▶ THE TASK: Restate the whole listing exactly.

[START]

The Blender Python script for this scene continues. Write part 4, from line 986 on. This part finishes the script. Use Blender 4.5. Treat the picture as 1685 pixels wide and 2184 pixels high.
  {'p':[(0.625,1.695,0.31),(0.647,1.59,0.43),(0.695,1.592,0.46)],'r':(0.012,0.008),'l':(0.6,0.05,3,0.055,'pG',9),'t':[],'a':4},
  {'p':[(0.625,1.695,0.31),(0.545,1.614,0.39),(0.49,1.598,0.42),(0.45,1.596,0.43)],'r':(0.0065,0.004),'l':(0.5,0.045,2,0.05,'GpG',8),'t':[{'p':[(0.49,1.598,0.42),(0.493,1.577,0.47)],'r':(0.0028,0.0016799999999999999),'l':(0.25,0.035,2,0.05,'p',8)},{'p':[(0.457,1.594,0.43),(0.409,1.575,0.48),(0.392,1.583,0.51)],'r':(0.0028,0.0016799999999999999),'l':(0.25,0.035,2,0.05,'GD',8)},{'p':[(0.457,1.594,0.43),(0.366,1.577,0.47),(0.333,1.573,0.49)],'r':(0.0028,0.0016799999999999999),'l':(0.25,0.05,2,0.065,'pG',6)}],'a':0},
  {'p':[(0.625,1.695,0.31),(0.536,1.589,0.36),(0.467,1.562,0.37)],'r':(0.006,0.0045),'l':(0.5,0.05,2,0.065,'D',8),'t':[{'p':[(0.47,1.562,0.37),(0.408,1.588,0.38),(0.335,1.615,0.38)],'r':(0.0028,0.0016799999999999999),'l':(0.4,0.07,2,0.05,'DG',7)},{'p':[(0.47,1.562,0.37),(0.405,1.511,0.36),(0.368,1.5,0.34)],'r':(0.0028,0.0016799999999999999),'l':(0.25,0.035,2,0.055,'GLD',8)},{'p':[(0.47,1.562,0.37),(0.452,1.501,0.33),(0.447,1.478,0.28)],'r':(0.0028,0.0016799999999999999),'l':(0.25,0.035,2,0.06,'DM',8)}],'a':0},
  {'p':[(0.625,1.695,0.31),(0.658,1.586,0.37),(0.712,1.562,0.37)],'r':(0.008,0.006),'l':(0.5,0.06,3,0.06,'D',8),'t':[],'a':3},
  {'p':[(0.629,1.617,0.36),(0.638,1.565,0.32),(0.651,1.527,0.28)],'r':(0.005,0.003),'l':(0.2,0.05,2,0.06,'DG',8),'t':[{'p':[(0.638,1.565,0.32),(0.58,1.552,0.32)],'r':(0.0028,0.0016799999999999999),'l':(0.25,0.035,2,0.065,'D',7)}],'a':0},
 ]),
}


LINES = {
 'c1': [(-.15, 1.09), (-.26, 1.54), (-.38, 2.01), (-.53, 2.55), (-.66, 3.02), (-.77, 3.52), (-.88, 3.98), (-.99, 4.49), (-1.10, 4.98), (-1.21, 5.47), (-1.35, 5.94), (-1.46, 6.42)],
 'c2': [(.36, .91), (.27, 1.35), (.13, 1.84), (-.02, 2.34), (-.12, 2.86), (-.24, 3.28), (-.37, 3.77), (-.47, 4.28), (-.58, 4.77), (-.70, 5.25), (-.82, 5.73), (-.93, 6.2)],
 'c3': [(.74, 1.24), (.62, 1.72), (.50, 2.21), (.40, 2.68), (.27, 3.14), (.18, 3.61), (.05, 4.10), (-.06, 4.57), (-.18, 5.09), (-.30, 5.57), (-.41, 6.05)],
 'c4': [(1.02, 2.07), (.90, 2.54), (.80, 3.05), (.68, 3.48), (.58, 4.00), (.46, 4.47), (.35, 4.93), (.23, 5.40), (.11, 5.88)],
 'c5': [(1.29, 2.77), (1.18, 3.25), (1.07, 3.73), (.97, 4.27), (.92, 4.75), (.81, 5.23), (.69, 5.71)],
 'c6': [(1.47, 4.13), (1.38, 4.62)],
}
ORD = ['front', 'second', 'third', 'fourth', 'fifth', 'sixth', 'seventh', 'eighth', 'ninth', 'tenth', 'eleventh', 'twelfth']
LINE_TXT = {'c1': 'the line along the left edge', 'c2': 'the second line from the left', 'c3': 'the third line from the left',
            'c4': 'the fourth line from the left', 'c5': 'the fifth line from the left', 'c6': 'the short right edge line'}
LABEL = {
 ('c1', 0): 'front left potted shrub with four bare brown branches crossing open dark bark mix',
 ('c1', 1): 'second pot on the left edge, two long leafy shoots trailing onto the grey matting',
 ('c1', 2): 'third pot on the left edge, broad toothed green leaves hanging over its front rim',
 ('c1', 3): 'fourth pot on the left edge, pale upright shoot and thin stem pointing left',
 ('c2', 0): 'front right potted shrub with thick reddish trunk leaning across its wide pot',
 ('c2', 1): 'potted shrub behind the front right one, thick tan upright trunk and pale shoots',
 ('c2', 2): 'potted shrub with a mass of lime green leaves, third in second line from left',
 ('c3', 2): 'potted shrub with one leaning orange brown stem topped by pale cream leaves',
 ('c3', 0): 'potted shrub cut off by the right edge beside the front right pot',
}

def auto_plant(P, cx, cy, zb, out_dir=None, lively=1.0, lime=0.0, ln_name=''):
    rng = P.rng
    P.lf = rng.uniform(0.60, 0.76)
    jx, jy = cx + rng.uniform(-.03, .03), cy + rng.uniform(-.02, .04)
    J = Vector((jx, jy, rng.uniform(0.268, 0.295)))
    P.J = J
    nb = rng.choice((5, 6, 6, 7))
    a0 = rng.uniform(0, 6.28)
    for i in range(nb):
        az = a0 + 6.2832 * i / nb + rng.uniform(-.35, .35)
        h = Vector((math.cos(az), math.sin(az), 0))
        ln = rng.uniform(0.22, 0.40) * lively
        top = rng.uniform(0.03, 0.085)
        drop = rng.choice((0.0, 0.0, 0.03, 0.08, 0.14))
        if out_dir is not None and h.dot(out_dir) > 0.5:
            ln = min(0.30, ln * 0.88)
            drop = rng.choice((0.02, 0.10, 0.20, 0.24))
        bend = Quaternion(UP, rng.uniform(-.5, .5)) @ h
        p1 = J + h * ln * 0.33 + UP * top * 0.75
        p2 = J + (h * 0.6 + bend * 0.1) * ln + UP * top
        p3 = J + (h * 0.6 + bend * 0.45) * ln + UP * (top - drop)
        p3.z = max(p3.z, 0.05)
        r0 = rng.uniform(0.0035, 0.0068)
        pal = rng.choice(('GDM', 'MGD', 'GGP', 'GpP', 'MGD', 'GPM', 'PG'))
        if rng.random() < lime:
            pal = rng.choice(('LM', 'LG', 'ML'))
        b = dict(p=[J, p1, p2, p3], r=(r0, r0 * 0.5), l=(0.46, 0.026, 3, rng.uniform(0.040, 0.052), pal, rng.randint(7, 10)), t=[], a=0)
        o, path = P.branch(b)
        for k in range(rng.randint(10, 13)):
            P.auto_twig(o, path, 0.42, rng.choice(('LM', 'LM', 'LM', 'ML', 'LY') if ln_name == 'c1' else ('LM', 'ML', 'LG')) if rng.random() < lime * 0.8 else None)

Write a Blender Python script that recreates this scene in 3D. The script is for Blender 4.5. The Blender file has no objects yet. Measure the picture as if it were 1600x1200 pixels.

[END]

▶ RESULT BELOW:
The Blender Python script for this scene continues. Write part 4, from line 986 on. This part finishes the script. Use Blender 4.5. Treat the picture as 1685 pixels wide and 2184 pixels high.
  {'p':[(0.625,1.695,0.31),(0.647,1.59,0.43),(0.695,1.592,0.46)],'r':(0.012,0.008),'l':(0.6,0.05,3,0.055,'pG',9),'t':[],'a':4},
  {'p':[(0.625,1.695,0.31),(0.545,1.614,0.39),(0.49,1.598,0.42),(0.45,1.596,0.43)],'r':(0.0065,0.004),'l':(0.5,0.045,2,0.05,'GpG',8),'t':[{'p':[(0.49,1.598,0.42),(0.493,1.577,0.47)],'r':(0.0028,0.0016799999999999999),'l':(0.25,0.035,2,0.05,'p',8)},{'p':[(0.457,1.594,0.43),(0.409,1.575,0.48),(0.392,1.583,0.51)],'r':(0.0028,0.0016799999999999999),'l':(0.25,0.035,2,0.05,'GD',8)},{'p':[(0.457,1.594,0.43),(0.366,1.577,0.47),(0.333,1.573,0.49)],'r':(0.0028,0.0016799999999999999),'l':(0.25,0.05,2,0.065,'pG',6)}],'a':0},
  {'p':[(0.625,1.695,0.31),(0.536,1.589,0.36),(0.467,1.562,0.37)],'r':(0.006,0.0045),'l':(0.5,0.05,2,0.065,'D',8),'t':[{'p':[(0.47,1.562,0.37),(0.408,1.588,0.38),(0.335,1.615,0.38)],'r':(0.0028,0.0016799999999999999),'l':(0.4,0.07,2,0.05,'DG',7)},{'p':[(0.47,1.562,0.37),(0.405,1.511,0.36),(0.368,1.5,0.34)],'r':(0.0028,0.0016799999999999999),'l':(0.25,0.035,2,0.055,'GLD',8)},{'p':[(0.47,1.562,0.37),(0.452,1.501,0.33),(0.447,1.478,0.28)],'r':(0.0028,0.0016799999999999999),'l':(0.25,0.035,2,0.06,'DM',8)}],'a':0},
  {'p':[(0.625,1.695,0.31),(0.658,1.586,0.37),(0.712,1.562,0.37)],'r':(0.008,0.006),'l':(0.5,0.06,3,0.06,'D',8),'t':[],'a':3},
  {'p':[(0.629,1.617,0.36),(0.638,1.565,0.32),(0.651,1.527,0.28)],'r':(0.005,0.003),'l':(0.2,0.05,2,0.06,'DG',8),'t':[{'p':[(0.638,1.565,0.32),(0.58,1.552,0.32)],'r':(0.0028,0.0016799999999999999),'l':(0.25,0.035,2,0.065,'D',7)}],'a':0},
 ]),
}


LINES = {
 'c1': [(-.15, 1.09), (-.26, 1.54), (-.38, 2.01), (-.53, 2.55), (-.66, 3.02), (-.77, 3.52), (-.88, 3.98), (-.99, 4.49), (-1.10, 4.98), (-1.21, 5.47), (-1.35, 5.94), (-1.46, 6.42)],
 'c2': [(.36, .91), (.27, 1.35), (.13, 1.84), (-.02, 2.34), (-.12, 2.86), (-.24, 3.28), (-.37, 3.77), (-.47, 4.28), (-.58, 4.77), (-.70, 5.25), (-.82, 5.73), (-.93, 6.2)],
 'c3': [(.74, 1.24), (.62, 1.72), (.50, 2.21), (.40, 2.68), (.27, 3.14), (.18, 3.61), (.05, 4.10), (-.06, 4.57), (-.18, 5.09), (-.30, 5.57), (-.41, 6.05)],
 'c4': [(1.02, 2.07), (.90, 2.54), (.80, 3.05), (.68, 3.48), (.58, 4.00), (.46, 4.47), (.35, 4.93), (.23, 5.40), (.11, 5.88)],
 'c5': [(1.29, 2.77), (1.18, 3.25), (1.07, 3.73), (.97, 4.27), (.92, 4.75), (.81, 5.23), (.69, 5.71)],
 'c6': [(1.47, 4.13), (1.38, 4.62)],
}
ORD = ['front', 'second', 'third', 'fourth', 'fifth', 'sixth', 'seventh', 'eighth', 'ninth', 'tenth', 'eleventh', 'twelfth']
LINE_TXT = {'c1': 'the line along the left edge', 'c2': 'the second line from the left', 'c3': 'the third line from the left',
            'c4': 'the fourth line from the left', 'c5': 'the fifth line from the left', 'c6': 'the short right edge line'}
LABEL = {
 ('c1', 0): 'front left potted shrub with four bare brown branches crossing open dark bark mix',
 ('c1', 1): 'second pot on the left edge, two long leafy shoots trailing onto the grey matting',
 ('c1', 2): 'third pot on the left edge, broad toothed green leaves hanging over its front rim',
 ('c1', 3): 'fourth pot on the left edge, pale upright shoot and thin stem pointing left',
 ('c2', 0): 'front right potted shrub with thick reddish trunk leaning across its wide pot',
 ('c2', 1): 'potted shrub behind the front right one, thick tan upright trunk and pale shoots',
 ('c2', 2): 'potted shrub with a mass of lime green leaves, third in second line from left',
 ('c3', 2): 'potted shrub with one leaning orange brown stem topped by pale cream leaves',
 ('c3', 0): 'potted shrub cut off by the right edge beside the front right pot',
}

def auto_plant(P, cx, cy, zb, out_dir=None, lively=1.0, lime=0.0, ln_name=''):
    rng = P.rng
    P.lf = rng.uniform(0.60, 0.76)
    jx, jy = cx + rng.uniform(-.03, .03), cy + rng.uniform(-.02, .04)
    J = Vector((jx, jy, rng.uniform(0.268, 0.295)))
    P.J = J
    nb = rng.choice((5, 6, 6, 7))
    a0 = rng.uniform(0, 6.28)
    for i in range(nb):
        az = a0 + 6.2832 * i / nb + rng.uniform(-.35, .35)
        h = Vector((math.cos(az), math.sin(az), 0))
        ln = rng.uniform(0.22, 0.40) * lively
        top = rng.uniform(0.03, 0.085)
        drop = rng.choice((0.0, 0.0, 0.03, 0.08, 0.14))
        if out_dir is not None and h.dot(out_dir) > 0.5:
            ln = min(0.30, ln * 0.88)
            drop = rng.choice((0.02, 0.10, 0.20, 0.24))
        bend = Quaternion(UP, rng.uniform(-.5, .5)) @ h
        p1 = J + h * ln * 0.33 + UP * top * 0.75
        p2 = J + (h * 0.6 + bend * 0.1) * ln + UP * top
        p3 = J + (h * 0.6 + bend * 0.45) * ln + UP * (top - drop)
        p3.z = max(p3.z, 0.05)
        r0 = rng.uniform(0.0035, 0.0068)
        pal = rng.choice(('GDM', 'MGD', 'GGP', 'GpP', 'MGD', 'GPM', 'PG'))
        if rng.random() < lime:
            pal = rng.choice(('LM', 'LG', 'ML'))
        b = dict(p=[J, p1, p2, p3], r=(r0, r0 * 0.5), l=(0.46, 0.026, 3, rng.uniform(0.040, 0.052), pal, rng.randint(7, 10)), t=[], a=0)
        o, path = P.branch(b)
        for k in range(rng.randint(10, 13)):
            P.auto_twig(o, path, 0.42, rng.choice(('LM', 'LM', 'LM', 'ML', 'LY') if ln_name == 'c1' else ('LM', 'ML', 'LG')) if rng.random() < lime * 0.8 else None)

Write a Blender Python script that recreates this scene in 3D. The script is for Blender 4.5. The Blender file has no objects yet. Measure the picture as if it were 1600x1200 pixels.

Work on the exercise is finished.